9. A control system for transitioning a DC-DC voltage converter from a buck operational mode to a safe operational mode; the DC-DC voltage converter having a high side integrated circuit having a first plurality of FET switches, and a low side integrated circuit having a second plurality of FET switches therein, comprising:

a watchdog IC having a first disable pin and an internal timer;

a microcontroller having a digital input-output device with a second disable pin electrically coupled to the first disable pin; the microprocessor further having first and second applications, a program flow monitoring application, and a hardware abstraction layer;

the first application sending a first sequence value to the second application;

the second application determining a second sequence value based on the first sequence value;

the program flow monitoring application setting a flow sequence error flag to a first fault value when a third sequence value based on the second sequence value is not equal to a predetermined sequence value indicating a flow sequence error condition; and

the hardware abstraction layer inhibiting operation of the second disable pin when the flow sequence error flag is equal to the first fault value, such that the internal timer continues to increment past a predetermined time which induces the watchdog IC to transition the DC-DC voltage converter to the safe operational mode.

10. The control system of claim 9, wherein the watchdog IC transitions the DC-DC voltage converter to the safe operational mode by generating a first control signal to transition the first and second plurality of FET switches to the open operational state, a second control signal to transition a high voltage switch in the DC-DC voltage converter to the open operational state, a third control signal to transition a low voltage switch in the DC-DC voltage converter to the open operational state, and a fourth control signal to transition a contactor to the open operational state.

11. The control system of claim 9, wherein:

the microcontroller further includes third and fourth applications, the third application receiving a first confirmation value from the hardware abstraction layer indicating that at least one of the first plurality of FET switches and the second plurality of FET switches are transitioned to the open operational state; the third application determining a fourth sequence value based on the second sequence value, and sending the fourth sequence value to the fourth application.

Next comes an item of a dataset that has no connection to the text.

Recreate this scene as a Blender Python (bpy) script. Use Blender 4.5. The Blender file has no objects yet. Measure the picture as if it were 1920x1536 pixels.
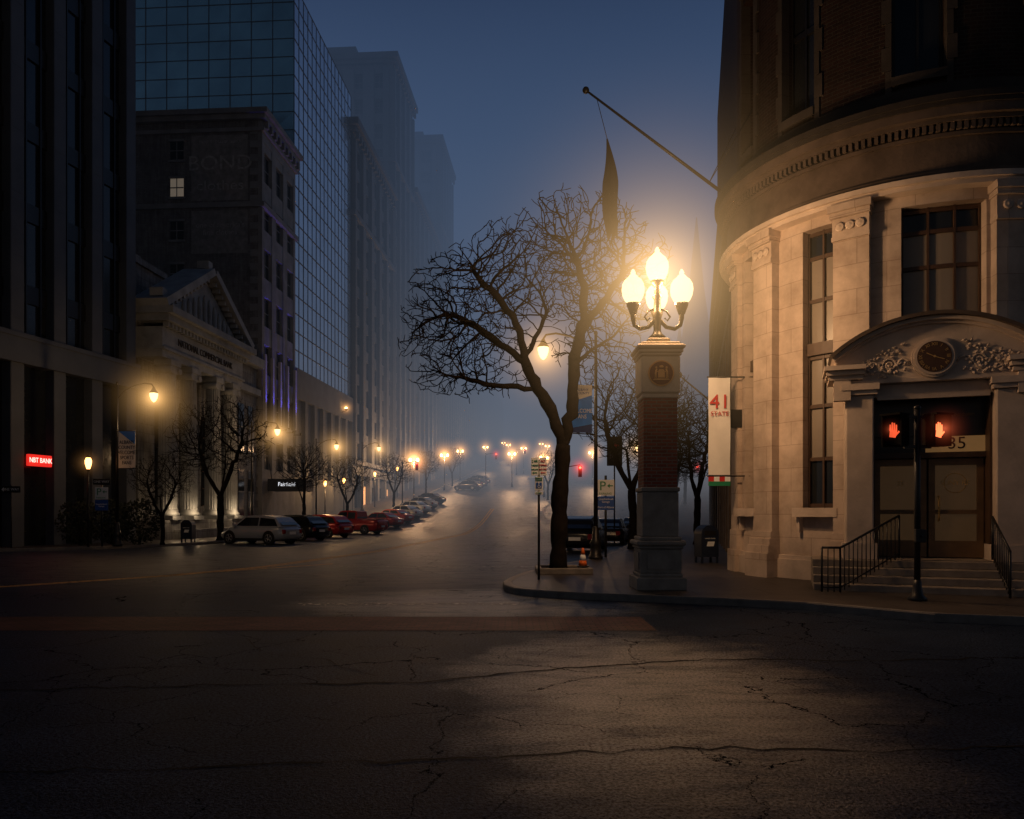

12. The control system of claim 11, wherein:

the fourth application receiving a second confirmation value from the hardware abstraction layer indicating that at least one of the first plurality of FET switches and the second plurality of FET switches are transitioned to the open operational state; the fourth application determining the third sequence value based on the fourth sequence value.

13. The control system of claim 9, wherein:

the first application sending a first command value to the hardware abstraction layer to transition the first and second plurality of FET switches to an open operational state; and

the second application sending a second command value to the hardware abstraction layer to transition the first and second plurality of FET switches to the open operational state.

14. The control system of claim 13, wherein:

the hardware abstraction layer commanding the digital input-output device to generate a first control signal that is received at a first input pin of the high side integrated circuit and a first input pin of the low side integrated circuit to transition the first and second plurality of FET switches to the open operational state, when the first command value is equal to a third command value.

15. The control system of claim 14, wherein:

the hardware abstraction layer commanding the digital input-output device to generate a second control signal that is received at a second input pin of the high side integrated circuit and a second input pin of the low side integrated circuit to transition the first and second plurality of FET switches to the open operational state, when the second command value is equal to a fourth command value.